Including the change in gas prices in Ohio during the past week, prices Sunday were 36.8 cents per gallon higher than the same day one year ago and are 54.0 cents per gallon higher than a month ago. The national average has increased 42.2 cents per gallon during the last month and stands 16.7 cents per gallon higher than this day one year ago.

"The steady climb of retail gas prices is likely to continue following double-digit increases in wholesale prices with fuel production tightening in the majority of the country's refineries," said GasBuddy.com Senior Petroleum Analyst Gregg Laskoski. "Los Angeles has climbed to $4.28 per gallon with a 55-cent average price increase in the past month, and that rate was surpassed in Chicago ($4.09 average price) and Detroit ($3.86 per gallon average), where motorists saw 63- and 64-cent respective increases over the same period. New York crossed the $4 threshhold too."

This is the sixth straight week that gas prices have risen in northern Ohio.

Since mid-January the national price at the pump has been propelled higher by somewhat more expensive crude oil, but more notably by regional refinery issues and the approaching switchover to summer-blend gasoline.
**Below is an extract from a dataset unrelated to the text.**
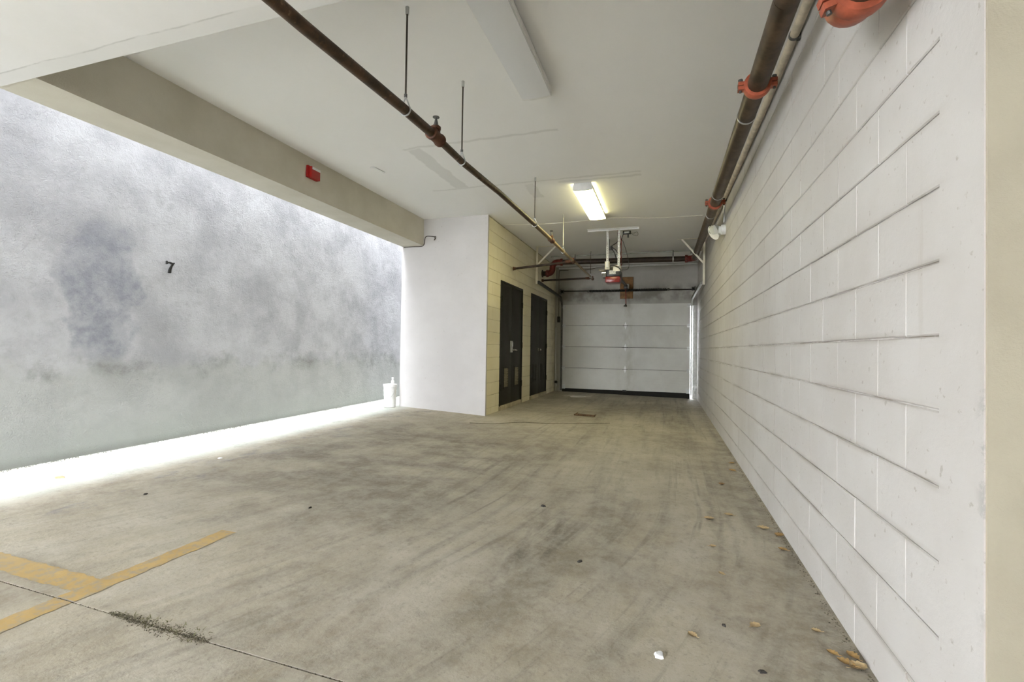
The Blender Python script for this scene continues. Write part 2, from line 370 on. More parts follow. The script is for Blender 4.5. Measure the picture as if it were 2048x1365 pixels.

Unlike recent years (Libya in 2011 and Iran in 2012), escalating geopolitical tensions overseas have not been a major contributing factor to the early-year price increase. Without a similar “risk premium” built into futures prices or new market-moving news, AAA expects that the increases to the national average will slow as temporary production concerns are addressed. Based on this expectation, the national average is likely to peak this spring at a lower price than in 2011 ($3.98 on May 5) and 2012 ($3.94 on April 5 and 6).